Auf grosse Begeisterung stiess auch die Verwandlung, die Johanna Näf dem Alten Bahnhöfli angedeihen liess. Die Künstlerin hat einen Bauern damit beauftragt, das Bahnhöfli mit umweltfreundlichem gelöschtem Kalk zu überspritzen - so lange, bis ein Weiss deutlich wird. Diese Installation betitelte Näf mit «Station - J13156». Das sei ein Code für ihren Namen, worauf Charly Iten humorig meinte: «Ich dachte, für die Schlacht bei Morgarten, aber lassen wir das.» Die Lacher auf ihrer Seite hatte Johanna Näf, als sie von einem Betrachter erzählte, der sie spontan nach dem Namen des Malers gefragt hat: Er habe eine grosse Halle, die man dringend bespritzen müsse.
Über meinen Figuren kann man ein bisschen drüberstehn.
Nick Röllin zur Skulptur Schlaraffenland
Die Laune der Gäste und Künstler war so gut wie das Wetter, vermutlich auch eine Folge davon.
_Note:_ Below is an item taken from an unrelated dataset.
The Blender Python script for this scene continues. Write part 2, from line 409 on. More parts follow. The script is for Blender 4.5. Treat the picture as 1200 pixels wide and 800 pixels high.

Bei Näfs zweitem Objekt, den «Wasserblüten» auf dem Friedhof, wurde spontan applaudiert. Blaues Glas wird von Stahl eingerahmt - der rosten wird. «Das muss so sein», sagte Näf, «das ist eine Art von Vergänglichkeit, die zum Standort Friedhof passt.»
Kleingehaltene Figuren
Bei Künstler Nick Röllin sind es vermeintliche Wahrheiten, die dem Wandel unterliegen. Mit «Schlaraffenland» ist sein Objekt aus Beton betitelt, das im Park bei der Kirche steht. Drei dicke Menschen liegen auf einem Sockel und halten sich den Bauch - feine Details springen ins Auge: Ein Zeh ruht auf dem anderen Fuss, eine Hand ruht auf einer der riesigen Bananen, zwischen denen die Figuren sich vor lauter Völlerei nicht mehr regen können. «Ich mag den Widerspruch des Worts Schlaraffenland», erklärte Röllin, «einerseits ist es positiv belegt, andererseits steht es für Dekadenz.» Seine Figuren halte er gerne klein und herzig: «So kann man ein bisschen drüberstehn.»
Grösser sind die mit «Geheimnisträgerinnen» betitelten Betonfiguren des Bündners Claudio Caprez. Sie stehen auf der Wiese beim alten Pfarrhaus und tragen ein Schatzkästchen aus Eisen. «Ihr Geheimnis wird irgendwann verrosten», so meinte der Künstler lachend.
Dem Wandel Ausdruck gegeben haben zudem Barbara Jäggi, Renata Schalcher, Andreia Bove und Stephan Brefin. Brefin stellte sein Holzobjekt namens «Schwamm» während der Vernissage fertig. Rund 700 Meter Dachlatten verarbeitete der 44-Jährige zu einem Holzhüttchen der besonderen Art - inspiriert von einem Bau für seine Kinder.